I'd sure like to have these questions answered. Hopefully, so will Judge Hosack, Idaho Administrator of the Courts Director Patty Tobias, and Idaho Association of Counties Executive Director Daniel Chadwick. The smell here in Kootenai County is not all coming from the Fightin' Creek landfill.


Blogger Happy X. Dopey said...

Very nice points!! Let's see what I can add if anything...First, you are clearly right, ISP would not waste their time or resources on anything less than a potential criminal violation.
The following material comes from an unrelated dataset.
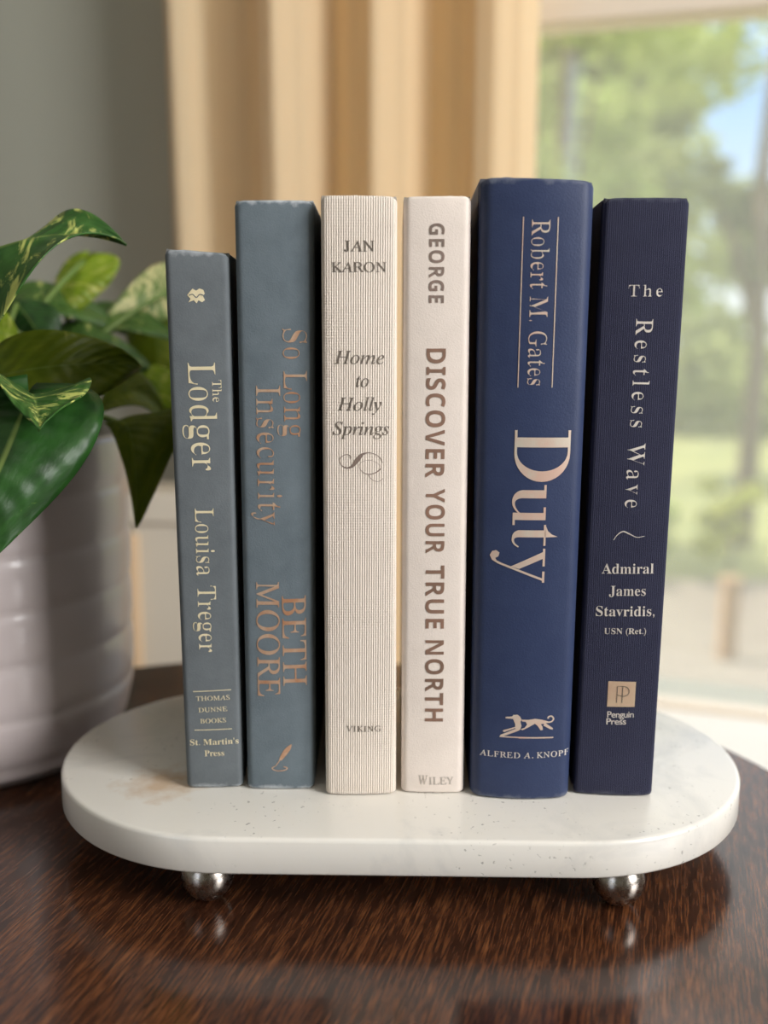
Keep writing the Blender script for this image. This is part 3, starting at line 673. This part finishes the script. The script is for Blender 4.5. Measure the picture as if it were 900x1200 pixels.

Second, the timing of his suspension was awfully convenient wasn't it (with reference to the shooting). My take on the matter is that it started with something related to that issue and grew into much more.

Third, a better question than why would the commissioners would consider Grubbs for the position, is why would they appoint him and direct the Sheriff to end the internal investigation to do so.

Fourth, it seems likely that the person providing legal advice to the commissioners would be Erika Ellingsen, Legal Counsel and, not coincadentally Grubbs' wife.

Finally, why has there not been more media focus on this issue. As you said, the issue is clearly the source of a certain stench and would be, I feel, quite newsworthy.